EXPRESSIONS
 
WORKS SPOTLIGHT

Fernando de Szyszlo (Lima, 1925)
Duino-Nueve (Orrantia), oil on canvas, 1992
39 x 39 inches

"In 1949, after a year in Europe which he spent mostly in Paris, Peruvian painter Szyszlo returned to Lima with a style that was fully abstract. His sense of abstraction, however, was more connected to Peru’s ancient cultures than to the international language that had been developed in the United States and Europe at the time. The color harmonies were reminiscent of age-old textiles and his brushstrokes recalled worn out threads and fibers. Eventually, elements developed into geometric shapes similar to those frequently found in pottery and relief decorations, or textural effects emulating knotting and weavings. These are some of the elements that have characterized his work ever since.
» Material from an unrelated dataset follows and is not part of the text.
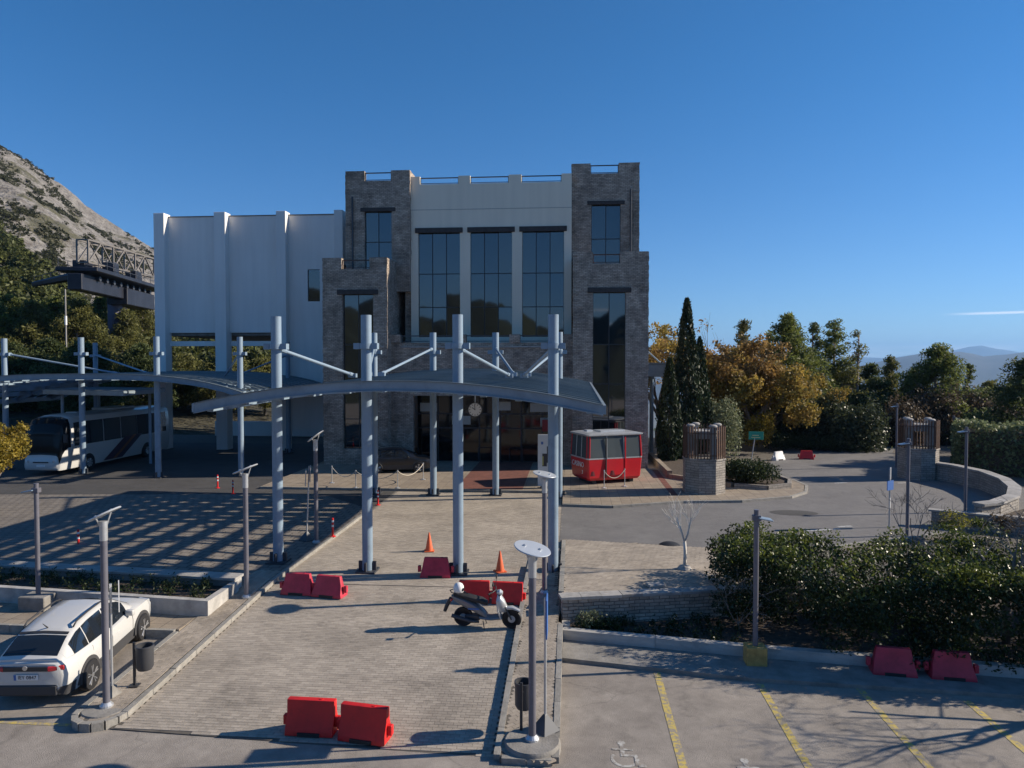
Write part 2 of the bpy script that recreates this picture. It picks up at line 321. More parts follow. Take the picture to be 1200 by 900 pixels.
def struct(o): o['kind'] = 'structure'; return o
def inst(name, me, m, parent, loc=(0, 0, 0), rz=0.0):
    o = bpy.data.objects.new(name, me); col.objects.link(o); o.parent = parent; o.location = loc; o.rotation_euler = (0, 0, rz)
    if m and not me.materials: me.materials.append(m)
    return o
def copy_tree(o, parent=None):
    c = o.copy(); col.objects.link(c)
    if parent: c.parent = parent
    for ch in list(o.children): copy_tree(ch, c)
    return c
def dup(o, loc, rz, label, sc=None):
    c = copy_tree(o); c.location = loc; c.rotation_euler = (0, 0, rz); c['label'] = label
    if sc: c.scale = (sc, sc, sc)
    return c
def text_mesh(txt, size, m, parent, mtx, name='lettering', ext=0.004, align='CENTER', xs=1.0):
    cu = bpy.data.curves.new('txt', 'FONT'); cu.body = txt; cu.size = size; cu.extrude = ext; cu.align_x = align; cu.align_y = 'CENTER'
    ob = bpy.data.objects.new('txt', cu); col.objects.link(ob); bpy.context.view_layer.update()
    me = bpy.data.meshes.new_from_object(ob.evaluated_get(bpy.context.evaluated_depsgraph_get()))
    bpy.data.objects.remove(ob); me.transform(Matrix.Diagonal((xs, 1, 1, 1))); me.transform(mtx)
    o = bpy.data.objects.new(name, me); col.objects.link(o); me.materials.clear(); me.materials.append(m); o.parent = parent; return o
def npmesh(name, V, F, m=None, parent=None, smooth=False):     # V (n,3), F (k,4 or 3)
    me = bpy.data.meshes.new(name); k = F.shape[1]
    me.vertices.add(len(V)); me.vertices.foreach_set('co', V.astype('f').ravel())
    me.loops.add(F.size); me.loops.foreach_set('vertex_index', F.astype('i').ravel())
    me.polygons.add(len(F)); me.polygons.foreach_set('loop_start', np.arange(0, F.size, k, dtype='i'))
    me.update(calc_edges=True); me.validate(); uvbox(me)
    if smooth: me.shade_smooth()
    else: me.shade_flat()
    o = bpy.data.objects.new(name, me); col.objects.link(o)
    if m: me.materials.append(m)
    if parent: o.parent = parent
    return o

# ------------------------------------------------------------------ foliage
def rdir(n):
    d = rng.normal(size=(n, 3)); return d/np.linalg.norm(d, axis=1)[:, None]
def leaf_obj(name, P, size, m, parent, asp=0.5, up=0.0, outward=None):
    n = len(P); L = size*(0.6+0.8*rng.random(n)); a = rdir(n)
    if up: a[:, 2] += up; a /= np.linalg.norm(a, axis=1)[:, None]
    b = np.cross(a, rdir(n) if outward is None else outward+0.9*rdir(n)); b /= np.linalg.norm(b, axis=1)[:, None]+1e-9
    a = a*L[:, None]*0.5; b = b*(L*asp)[:, None]*0.5
    V = np.stack([P-a, P+b, P+a, P-b], 1).reshape(-1, 3); F = np.arange(4*n).reshape(-1, 4)
    return npmesh(name, V, F, m, parent)
def clump_pts(cl, per, shell=0.55):       # cl: list of (x,y,z,rx,ry,rz); per: leaves per unit area weight
    out = []
    for x, y, z, rx, ry, rz in cl:
        k = max(8, int(per*(rx*ry+ry*rz+rx*rz)*4.2)); d = rdir(k)
        r = (shell+(1-shell)*rng.random(k)**0.6)*(0.86+0.28*rng.random(k))
        out.append(np.array([x, y, z])+d*r[:, None]*np.array([rx, ry, rz]))
    return np.concatenate(out)
def branches(mb, p, d, L, r, depth, spread=0.6, n=5, tips=None, droop=0.0, kids=(2, 4), seg=3, taper=0.62):
    pts = [Vector(p)]; rs = [r]; d = Vector(d).normalized()
    for i in range(seg):
        d = (d+Vector((random.gauss(0, 0.12), random.gauss(0, 0.12), random.gauss(0, 0.08)-droop))).normalized()
        pts.append(pts[-1]+d*L/seg); rs.append(r*(1-(1-taper)*(i+1)/seg))
    mb.tube(pts, rs, n, cap=False)
    if tips is not None: tips.append((pts[-1], d))
    if depth <= 0: return
    for k in range(random.randint(*kids)):
        t = random.uniform(0.45, 1.0); i = min(seg-1, int(t*seg)); q = pts[i].lerp(pts[i+1], t*seg-i)
        s = Vector((random.gauss(0, 1), random.gauss(0, 1), random.gauss(0.15, 0.7))).normalized()
        nd = (d*(1-spread)+s*spread).normalized()
        branches(mb, q, nd, L*random.uniform(0.55, 0.8), max(0.006, r*taper*random.uniform(0.55, 0.8)), depth-1, spread, max(3, n-1), tips, droop, kids, max(2, seg-1), taper)
def pine(px, ytop, D, w, label, m=None, dens=1.0, zb=-2.0, gaps=0.0, seed=0, conic=0.5, group='trees beyond the road', leaf=0.3):
    random.seed(seed); x, y, zt = PD(px, ytop, D); H = zt-zb
    t = thing('pine_tree', label, 'tree', (x, y, zb), 0, group); mb = MB(); cl = []
    top = Vector((random.gauss(0, 0.2), random.gauss(0, 0.2), H*0.97))
    mb.tube([(0, 0, 0), (top.x*0.4, top.y*0.4, H*0.5), top], [0.02*H+0.04, 0.014*H, 0.02], 7)
    n = int(64*(H/9)**0.5+20); w *= 1.3
    for i in range(n):
        f = 0.2+0.78*(i+random.random()*0.6)/n; h = H*f
        prof = min(1.0, (1.04-f)/(1-conic+0.05))*min(1, 0.5+f*1.3); rad = w*prof*random.uniform(0.55, 1.12)
        a = random.random()*2*math.pi; e = Vector((math.cos(a)*rad, math.sin(a)*rad, h+rad*random.uniform(0.05, 0.4)))
        st = Vector((top.x*f, top.y*f, h-0.1)); mb.tube([st, st.lerp(e, 0.5)+Vector((0, 0, 0.1)), e], [0.05, 0.035, 0.012], 4)
        if random.random() < gaps: continue
        s = w*random.uniform(0.15, 0.27)*(0.65+0.6*prof)
        cl.append((e.x, e.y, e.z, s*1.25, s*1.25, s*0.75))
        mid = st.lerp(e, 0.55); cl.append((mid.x, mid.y, mid.z+0.1, s, s, s*0.6))
    mb.build('trunk', M_barkgrey, t, smooth=True)
    P = clump_pts(cl, 15*dens*(0.34/leaf)**2, 0.1); leaf_obj('crown', P, leaf, m or L_pine, t, 0.3, 0.35)
    return t
def cypress(px, ytop, D, w, label, zb=0.0, seed=0, m=None):
    random.seed(seed); x, y, zt = PD(px, ytop, D); H = zt-zb
    t = thing('cypress_tree', label, 'tree', (x, y, zb), 0, 'cypresses beside the stone tower')
    MB().tube([(0, 0, 0), (0, 0, H*0.9)], [0.14, 0.02], 7).build('trunk', M_bark, t)
    k = int(5200*H/11*(w+0.4)); u = rng.random(k); z = H*(0.04+0.96*u**1.08); f = z/H
    rad = w*np.minimum(1, 0.55+f*3)*np.clip((1.02-f)/0.62, 0, 1)**0.72
    th = rng.random(k)*2*np.pi; lob = 1+0.16*np.sin(th*5+z*1.3)+0.1*np.sin(th*3-z*2.1)
    rr = rad*lob*(0.72+0.36*rng.random(k)); P = np.stack([rr*np.cos(th), rr*np.sin(th), z], 1)
    leaf_obj('crown', P, 0.3, m or L_cyp, t, 0.35, 1.3); return t
def shrub(x, y, z, rx, ry, rz, m, label, leaf=0.12, dens=60, n=9, name='shrub', cat='shrub', group=None, flat=0.0):
    t = thing(name, label, cat, (x, y, z), 0, group); cl = []
    for i in range(n):
        a = random.random()*6.283; q = math.sqrt(random.random())*0.62
        s = random.uniform(0.36, 0.56); cl.append((math.cos(a)*q*rx, math.sin(a)*q*ry, rz*random.uniform(0.38, 0.62)*(1-flat*0.2), rx*s, ry*s, rz*random.uniform(0.32, 0.46)))
    mb = MB()
    for i in range(6):
        a = random.random()*6.283; mb.tube([(0, 0, -0.05), (math.cos(a)*rx*0.25, math.sin(a)*ry*0.25, rz*0.35), (math.cos(a)*rx*0.5, math.sin(a)*ry*0.5, rz*0.7)], [0.03, 0.02, 0.008], 4)
    mb.build('stems', M_bark, t)
    P = clump_pts(cl, dens, 0.35); P = P[P[:, 2] > 0.02]; leaf_obj('foliage', P, leaf, m, t, 0.5, 0.25); return t
def broadleaf(px, ytop, D, w, label, m, zb=-2.0, seed=0, dens=16, leaf=0.26, bare=0.3, group='trees beyond the road', name='deciduous_tree'):
    random.seed(seed); x, y, zt = PD(px, ytop, D); H = zt-zb; t = thing(name, label, 'tree', (x, y, zb), 0, group)
    mb = MB(); tips = []
    branches(mb, (0, 0, 0), (0, 0, 1), H*0.38, 0.02*H+0.04, 0, seg=3)
    for k in range(7):
        a = k*0.9+random.random(); branches(mb, (0, 0, H*random.uniform(0.25, 0.38)), (math.cos(a)*0.75*w/H*2.2, math.sin(a)*0.75*w/H*2.2, 0.8), H*random.uniform(0.3, 0.4), 0.012*H+0.015, 3, 0.42, 5, tips, kids=(2, 4))
    mz = max(p.z for p, d in tips); sc = H/mz
    mb.v = [(a*sc**0.5, b*sc**0.5, c*sc) for a, b, c in mb.v]
    mb.build('trunk', M_barkgrey, t)
    cl = []
    for p, d in tips:
        if random.random() < bare and p.z*sc > H*0.72: continue
        s = w*random.uniform(0.12, 0.22); cl.append((p.x*sc**0.5, p.y*sc**0.5, min(p.z*sc, H*0.97), s*1.2, s*1.2, s*0.9))
    P = clump_pts(cl, dens, 0.1); leaf_obj('crown', P, leaf, m, t, 0.6); return t
def bare_tree(x, y, z, H, label, m, seed, spread=0.45, depth=4, r=0.05, name='bare_tree', trunk=0.35, kids=(2, 3)):
    random.seed(seed); t = thing(name, label, 'tree', (x, y, z)); mb = MB()
    mb.tube([(0, 0, -0.1), (0.02, 0, H*trunk*0.6), (0, 0.01, H*trunk)], [r*1.2, r, r*0.9], 7); mb.build('trunk', m, t, smooth=True); mb = MB()
    for k in range(4):
        a = k*1.7+random.random()
        branches(mb, (0, 0, H*trunk*random.uniform(0.9, 1)), (math.cos(a)*spread*1.3, math.sin(a)*spread*1.3, 1), H*0.33, r*0.62, depth, spread, 4, None, 0, kids)
    mb.build('crown', m, t); return t

# ================================================================== SETTING: terrain
def lerp_tab(tab, x):
    xs = [a for a, b in tab]; ys = [b for a, b in tab]; return float(np.interp(x, xs, ys))
def polar_grid(name, az, rad, hf, m):
    V = []; na, nr = len(az), len(rad)
    for a in az:
        for r in rad: V.append((-r*math.sin(a), r*math.cos(a), hf(a, r)))
    V = np.array(V); I = np.arange(na*nr).reshape(na, nr)
    F = np.stack([I[:-1, :-1], I[:-1, 1:], I[1:, 1:], I[1:, :-1]], -1).reshape(-1, 4)
    return struct(npmesh(name, V, F[:, ::-1], m, None, True))
def ground_h(a, r):
    if r < 70: return -0.78
    return -0.78-min(250.0, (r-70)*0.16)
M_ground = mat('valley_ground', (0.1, 0.105, 0.07), 0.95, var=0.4, vscale=0.004, c2=(0.17, 0.16, 0.13), detail=9)
polar_grid('ground', np.linspace(0, 2*math.pi, 97), [0.5, 40, 70, 90, 120, 180, 300, 600, 1200, 1650, 3000, 6000, 12000, 20000], ground_h, M_ground)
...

In this particular piece there is an unusual figurative reference in the shape of a silhouette of an Indian shaman. The image is developed with the help of abstract, geometric signs and symbols that interact and intertwine to create an almost mystical presence. The neutral background adds to the feeling of an atmosphere from where the elusive figure seems to emerge, or perhaps dissolve, as if in a dream of oracles and ominous connotations, in the vast expanse of an abandoned site. Szyszlo’s paintings are always evocative of Peru’s extraordinary pre-Columbian past, and make stoical reference to its troubled destiny.

The painting has been recently requested as a loan by The National Trust for Museum Exhibitions, a nonprofit, Washington-based organization, to be part of the 2002-2003 U.S. traveling exhibition entitled Back to the Future, which reunites works of the most important Latin American artists of the 20th century.

Szyszlo is recognized today as the most important living Peruvian painter."